Alice Walker, Writing from Gaza
Image:
Alice Walker speaks in the occupied
West Bank city of Ramallah.
TEDxRamallah
Because I have studied Arabic for a long time, people sometimes ask me for my analysis of the Israeli-Palestinian conflict. I usually let others steer the conversation, not because I have no ideas or opinions, but because sometimes I have little to say. I recently read Alice Walker’s book The Cushion in the Road (2013). These quotes regarding the situation in Israel / Palestine resonated with me:
“I think one reason it is so hard for people to deal with the Palestine/Israel issue is that so much of it is unbelievable. Even when you’re standing there, in the middle of it, the mind has to struggle to grasp what is happening. What has been done for the past sixty-odd years, and what is being done now. Just as my niece finds it impossible to imagine what a segregated American South felt like, I find it hard to believe Israelis assume they can live through generations of brutally oppressing the people whose lands they occupy.

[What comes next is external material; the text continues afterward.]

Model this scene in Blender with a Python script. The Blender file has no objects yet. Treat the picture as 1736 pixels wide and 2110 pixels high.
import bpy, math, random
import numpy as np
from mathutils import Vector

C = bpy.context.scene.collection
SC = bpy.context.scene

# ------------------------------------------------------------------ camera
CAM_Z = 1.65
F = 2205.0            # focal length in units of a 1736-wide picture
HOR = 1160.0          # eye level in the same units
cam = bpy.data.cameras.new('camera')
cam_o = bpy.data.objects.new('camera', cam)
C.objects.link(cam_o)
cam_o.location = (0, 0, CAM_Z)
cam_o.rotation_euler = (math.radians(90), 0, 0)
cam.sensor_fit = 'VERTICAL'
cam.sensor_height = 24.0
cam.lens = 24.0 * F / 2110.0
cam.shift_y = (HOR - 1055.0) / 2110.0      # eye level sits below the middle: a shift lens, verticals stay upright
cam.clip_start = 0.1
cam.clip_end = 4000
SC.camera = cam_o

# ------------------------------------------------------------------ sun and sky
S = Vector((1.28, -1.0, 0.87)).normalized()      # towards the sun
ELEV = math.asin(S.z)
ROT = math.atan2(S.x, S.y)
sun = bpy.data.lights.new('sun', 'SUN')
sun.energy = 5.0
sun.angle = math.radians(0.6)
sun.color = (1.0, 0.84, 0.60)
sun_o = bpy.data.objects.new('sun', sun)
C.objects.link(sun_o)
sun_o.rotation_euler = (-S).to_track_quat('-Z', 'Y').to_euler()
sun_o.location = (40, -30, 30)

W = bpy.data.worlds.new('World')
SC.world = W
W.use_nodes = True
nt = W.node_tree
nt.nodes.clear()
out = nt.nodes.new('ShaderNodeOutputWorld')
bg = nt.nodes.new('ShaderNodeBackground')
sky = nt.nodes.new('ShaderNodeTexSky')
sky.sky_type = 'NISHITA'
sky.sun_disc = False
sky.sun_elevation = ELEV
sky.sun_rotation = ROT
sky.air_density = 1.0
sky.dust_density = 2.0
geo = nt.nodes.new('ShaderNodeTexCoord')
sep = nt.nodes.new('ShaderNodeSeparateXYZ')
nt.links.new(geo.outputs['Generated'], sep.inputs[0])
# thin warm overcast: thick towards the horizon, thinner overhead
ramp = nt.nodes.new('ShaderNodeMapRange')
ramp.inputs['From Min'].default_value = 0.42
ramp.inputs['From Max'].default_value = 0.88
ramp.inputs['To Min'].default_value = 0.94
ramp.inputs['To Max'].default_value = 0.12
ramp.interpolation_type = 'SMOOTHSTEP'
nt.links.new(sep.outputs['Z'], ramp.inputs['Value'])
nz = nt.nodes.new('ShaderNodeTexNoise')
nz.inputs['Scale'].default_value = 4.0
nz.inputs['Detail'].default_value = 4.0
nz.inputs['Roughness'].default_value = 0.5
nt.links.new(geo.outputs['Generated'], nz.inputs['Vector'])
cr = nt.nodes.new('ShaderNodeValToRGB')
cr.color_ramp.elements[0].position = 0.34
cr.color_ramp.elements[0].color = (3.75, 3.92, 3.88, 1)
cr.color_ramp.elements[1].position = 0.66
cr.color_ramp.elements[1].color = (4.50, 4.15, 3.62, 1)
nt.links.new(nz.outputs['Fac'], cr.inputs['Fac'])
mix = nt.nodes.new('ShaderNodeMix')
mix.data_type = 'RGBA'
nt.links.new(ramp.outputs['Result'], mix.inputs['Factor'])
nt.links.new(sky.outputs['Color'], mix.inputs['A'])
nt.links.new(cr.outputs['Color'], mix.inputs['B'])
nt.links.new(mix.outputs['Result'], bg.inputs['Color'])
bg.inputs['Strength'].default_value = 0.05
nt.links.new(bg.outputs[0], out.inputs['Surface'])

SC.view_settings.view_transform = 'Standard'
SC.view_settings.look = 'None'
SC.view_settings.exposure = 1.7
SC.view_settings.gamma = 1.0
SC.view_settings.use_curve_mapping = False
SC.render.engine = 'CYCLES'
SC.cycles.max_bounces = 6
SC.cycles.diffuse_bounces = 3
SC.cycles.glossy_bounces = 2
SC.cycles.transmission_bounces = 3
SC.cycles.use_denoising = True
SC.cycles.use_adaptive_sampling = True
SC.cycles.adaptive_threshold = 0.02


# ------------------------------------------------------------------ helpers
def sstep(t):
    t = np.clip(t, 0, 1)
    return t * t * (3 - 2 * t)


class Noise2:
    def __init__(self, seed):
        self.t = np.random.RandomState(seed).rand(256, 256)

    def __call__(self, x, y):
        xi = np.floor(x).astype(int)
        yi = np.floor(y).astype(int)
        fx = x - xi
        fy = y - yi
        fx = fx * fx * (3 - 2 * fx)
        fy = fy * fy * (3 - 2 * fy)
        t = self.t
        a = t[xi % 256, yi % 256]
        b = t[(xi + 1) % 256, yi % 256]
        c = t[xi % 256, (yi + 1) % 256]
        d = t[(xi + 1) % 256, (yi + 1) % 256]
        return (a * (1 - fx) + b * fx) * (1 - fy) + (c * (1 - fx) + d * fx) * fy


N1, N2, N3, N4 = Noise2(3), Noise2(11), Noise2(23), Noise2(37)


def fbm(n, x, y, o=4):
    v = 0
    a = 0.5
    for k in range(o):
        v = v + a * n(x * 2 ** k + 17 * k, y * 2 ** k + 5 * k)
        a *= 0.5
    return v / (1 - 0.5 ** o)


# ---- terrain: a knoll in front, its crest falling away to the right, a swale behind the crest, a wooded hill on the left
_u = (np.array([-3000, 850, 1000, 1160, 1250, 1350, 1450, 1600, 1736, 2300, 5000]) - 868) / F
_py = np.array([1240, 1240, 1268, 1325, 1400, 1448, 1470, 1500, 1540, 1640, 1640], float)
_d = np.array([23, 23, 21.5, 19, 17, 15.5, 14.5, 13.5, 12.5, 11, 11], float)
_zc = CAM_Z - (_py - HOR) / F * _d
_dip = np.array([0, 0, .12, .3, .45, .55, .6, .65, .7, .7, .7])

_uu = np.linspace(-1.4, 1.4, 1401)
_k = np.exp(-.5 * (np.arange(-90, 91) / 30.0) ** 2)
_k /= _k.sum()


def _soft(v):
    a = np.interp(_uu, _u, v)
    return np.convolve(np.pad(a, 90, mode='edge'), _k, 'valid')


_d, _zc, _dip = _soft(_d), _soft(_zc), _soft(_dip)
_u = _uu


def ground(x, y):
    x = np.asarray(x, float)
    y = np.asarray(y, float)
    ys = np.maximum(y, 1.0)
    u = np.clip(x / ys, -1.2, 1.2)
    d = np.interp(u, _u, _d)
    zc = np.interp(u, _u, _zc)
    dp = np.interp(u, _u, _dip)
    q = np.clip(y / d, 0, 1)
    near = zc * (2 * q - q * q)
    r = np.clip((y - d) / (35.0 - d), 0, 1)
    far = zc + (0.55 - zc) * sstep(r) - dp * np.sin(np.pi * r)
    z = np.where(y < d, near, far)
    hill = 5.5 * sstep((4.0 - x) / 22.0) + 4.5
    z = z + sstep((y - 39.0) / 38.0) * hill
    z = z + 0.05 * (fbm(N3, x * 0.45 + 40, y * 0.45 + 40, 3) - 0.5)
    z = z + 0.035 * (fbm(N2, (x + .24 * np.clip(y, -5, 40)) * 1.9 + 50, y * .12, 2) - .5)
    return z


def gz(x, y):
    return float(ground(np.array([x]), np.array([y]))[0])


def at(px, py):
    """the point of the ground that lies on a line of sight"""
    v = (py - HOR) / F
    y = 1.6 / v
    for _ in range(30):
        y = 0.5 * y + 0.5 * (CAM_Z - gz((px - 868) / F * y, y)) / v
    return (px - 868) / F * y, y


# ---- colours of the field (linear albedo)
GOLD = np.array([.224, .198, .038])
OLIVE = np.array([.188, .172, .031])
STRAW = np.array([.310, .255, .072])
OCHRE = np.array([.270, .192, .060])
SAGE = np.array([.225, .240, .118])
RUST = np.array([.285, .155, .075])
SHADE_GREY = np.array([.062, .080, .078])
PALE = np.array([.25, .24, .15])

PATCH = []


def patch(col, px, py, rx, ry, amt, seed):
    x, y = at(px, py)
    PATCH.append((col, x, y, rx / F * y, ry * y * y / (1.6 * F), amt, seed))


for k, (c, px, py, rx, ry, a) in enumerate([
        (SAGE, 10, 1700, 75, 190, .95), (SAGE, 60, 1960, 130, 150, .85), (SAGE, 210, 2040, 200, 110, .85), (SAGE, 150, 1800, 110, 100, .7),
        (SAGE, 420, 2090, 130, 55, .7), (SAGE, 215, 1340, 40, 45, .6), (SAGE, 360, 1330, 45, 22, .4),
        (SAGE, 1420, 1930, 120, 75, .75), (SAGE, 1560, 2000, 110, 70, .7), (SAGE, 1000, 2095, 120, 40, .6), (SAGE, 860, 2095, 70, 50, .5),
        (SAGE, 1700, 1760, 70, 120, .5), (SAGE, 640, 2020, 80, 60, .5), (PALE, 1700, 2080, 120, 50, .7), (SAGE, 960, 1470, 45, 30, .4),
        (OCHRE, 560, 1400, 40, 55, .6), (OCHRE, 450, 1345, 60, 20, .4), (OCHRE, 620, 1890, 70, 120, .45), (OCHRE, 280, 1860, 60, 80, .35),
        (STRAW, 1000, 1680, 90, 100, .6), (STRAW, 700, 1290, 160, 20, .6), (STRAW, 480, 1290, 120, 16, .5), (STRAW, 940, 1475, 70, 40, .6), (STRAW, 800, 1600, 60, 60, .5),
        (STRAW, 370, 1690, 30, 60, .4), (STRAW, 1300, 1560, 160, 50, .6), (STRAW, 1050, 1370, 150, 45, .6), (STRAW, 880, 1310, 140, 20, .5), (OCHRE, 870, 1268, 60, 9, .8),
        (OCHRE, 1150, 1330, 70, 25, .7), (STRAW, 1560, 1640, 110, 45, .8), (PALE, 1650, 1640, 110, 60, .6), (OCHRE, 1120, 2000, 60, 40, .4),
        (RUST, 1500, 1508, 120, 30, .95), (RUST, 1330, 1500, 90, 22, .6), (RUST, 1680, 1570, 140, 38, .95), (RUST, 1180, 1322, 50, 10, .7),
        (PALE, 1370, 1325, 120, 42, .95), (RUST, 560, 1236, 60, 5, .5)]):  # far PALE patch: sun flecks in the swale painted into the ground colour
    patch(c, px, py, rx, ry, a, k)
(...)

The greatest, most obvious expression of their intent to do this is THE WALL.” – p.305 and here
“There is, finally, a sense of overwhelm, trying to bring comfort to someone whose sleeping child has been killed and buried, a few weeks ago, up to her neck in rubble; or a mother who has lost fifteen members of her family, all her children, grandchildren, brothers and sisters, her husband. What does one say to people whose families came out of their shelled houses waving white flags of surrender only to be shot down anyway? To mothers whose children were, at this moment, playing in the white phosphorous laden rubble that, after 22 days of bombing, is everywhere in Gaza? White phosphorus, once on the skin, never stops burning. There is really nothing to say. Nothing to say to those who, back home in America, don’t want to hear the news. Nothing to do, finally, but dance.” – p. 335 and here
As Alice Walker says, “Hard times require furious dancing.”